▸ What you will do:
Output each entry exactly; skip nothing.

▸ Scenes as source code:
-=-=-

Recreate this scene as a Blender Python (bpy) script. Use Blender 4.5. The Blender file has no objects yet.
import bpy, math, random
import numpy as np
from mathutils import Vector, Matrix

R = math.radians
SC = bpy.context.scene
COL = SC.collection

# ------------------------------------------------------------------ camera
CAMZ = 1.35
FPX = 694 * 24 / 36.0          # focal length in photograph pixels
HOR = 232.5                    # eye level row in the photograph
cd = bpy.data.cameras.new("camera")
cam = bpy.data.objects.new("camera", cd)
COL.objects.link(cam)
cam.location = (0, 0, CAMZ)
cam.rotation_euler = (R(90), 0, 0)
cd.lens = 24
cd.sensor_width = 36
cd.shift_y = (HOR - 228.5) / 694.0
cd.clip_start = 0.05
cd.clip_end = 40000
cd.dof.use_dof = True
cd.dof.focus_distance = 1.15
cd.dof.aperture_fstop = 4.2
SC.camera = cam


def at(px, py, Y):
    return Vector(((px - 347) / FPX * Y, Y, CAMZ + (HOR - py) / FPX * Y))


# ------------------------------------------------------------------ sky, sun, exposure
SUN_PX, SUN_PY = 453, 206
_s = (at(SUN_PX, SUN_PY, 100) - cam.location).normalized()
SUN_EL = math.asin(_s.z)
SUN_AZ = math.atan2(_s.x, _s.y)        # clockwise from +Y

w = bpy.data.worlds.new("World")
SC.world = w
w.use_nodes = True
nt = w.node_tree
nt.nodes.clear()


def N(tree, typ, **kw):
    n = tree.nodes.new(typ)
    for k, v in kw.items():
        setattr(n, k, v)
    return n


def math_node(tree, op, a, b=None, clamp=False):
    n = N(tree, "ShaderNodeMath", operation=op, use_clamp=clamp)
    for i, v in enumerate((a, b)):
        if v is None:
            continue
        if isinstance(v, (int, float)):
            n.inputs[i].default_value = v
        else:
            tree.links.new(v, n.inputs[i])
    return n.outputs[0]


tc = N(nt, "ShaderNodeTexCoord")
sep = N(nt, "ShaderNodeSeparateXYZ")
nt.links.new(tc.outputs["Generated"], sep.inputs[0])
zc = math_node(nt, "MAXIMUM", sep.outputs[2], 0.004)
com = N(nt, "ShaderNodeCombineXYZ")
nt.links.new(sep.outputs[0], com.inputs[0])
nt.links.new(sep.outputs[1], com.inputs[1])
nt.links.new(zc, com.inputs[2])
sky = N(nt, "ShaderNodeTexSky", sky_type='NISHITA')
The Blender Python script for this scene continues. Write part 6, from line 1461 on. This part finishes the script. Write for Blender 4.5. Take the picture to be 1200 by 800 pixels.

-=-=-

▸ Reply to the task:
Recreate this scene as a Blender Python (bpy) script. Use Blender 4.5. The Blender file has no objects yet.
import bpy, math, random
import numpy as np
from mathutils import Vector, Matrix

R = math.radians
SC = bpy.context.scene
COL = SC.collection

# ------------------------------------------------------------------ camera
CAMZ = 1.35
FPX = 694 * 24 / 36.0          # focal length in photograph pixels
HOR = 232.5                    # eye level row in the photograph
cd = bpy.data.cameras.new("camera")
cam = bpy.data.objects.new("camera", cd)
COL.objects.link(cam)
cam.location = (0, 0, CAMZ)
cam.rotation_euler = (R(90), 0, 0)
cd.lens = 24
cd.sensor_width = 36
cd.shift_y = (HOR - 228.5) / 694.0
cd.clip_start = 0.05
cd.clip_end = 40000
cd.dof.use_dof = True
cd.dof.focus_distance = 1.15
cd.dof.aperture_fstop = 4.2
SC.camera = cam


def at(px, py, Y):
    return Vector(((px - 347) / FPX * Y, Y, CAMZ + (HOR - py) / FPX * Y))


# ------------------------------------------------------------------ sky, sun, exposure
SUN_PX, SUN_PY = 453, 206
_s = (at(SUN_PX, SUN_PY, 100) - cam.location).normalized()
SUN_EL = math.asin(_s.z)
SUN_AZ = math.atan2(_s.x, _s.y)        # clockwise from +Y

w = bpy.data.worlds.new("World")
SC.world = w
w.use_nodes = True
nt = w.node_tree
nt.nodes.clear()


def N(tree, typ, **kw):
    n = tree.nodes.new(typ)
    for k, v in kw.items():
        setattr(n, k, v)
    return n


def math_node(tree, op, a, b=None, clamp=False):
    n = N(tree, "ShaderNodeMath", operation=op, use_clamp=clamp)
    for i, v in enumerate((a, b)):
        if v is None:
            continue
        if isinstance(v, (int, float)):
            n.inputs[i].default_value = v
        else:
            tree.links.new(v, n.inputs[i])
    return n.outputs[0]


tc = N(nt, "ShaderNodeTexCoord")
sep = N(nt, "ShaderNodeSeparateXYZ")
nt.links.new(tc.outputs["Generated"], sep.inputs[0])
zc = math_node(nt, "MAXIMUM", sep.outputs[2], 0.004)
com = N(nt, "ShaderNodeCombineXYZ")
nt.links.new(sep.outputs[0], com.inputs[0])
nt.links.new(sep.outputs[1], com.inputs[1])
nt.links.new(zc, com.inputs[2])
sky = N(nt, "ShaderNodeTexSky", sky_type='NISHITA')
The Blender Python script for this scene continues. Write part 6, from line 1461 on. This part finishes the script. Write for Blender 4.5. Take the picture to be 1200 by 800 pixels.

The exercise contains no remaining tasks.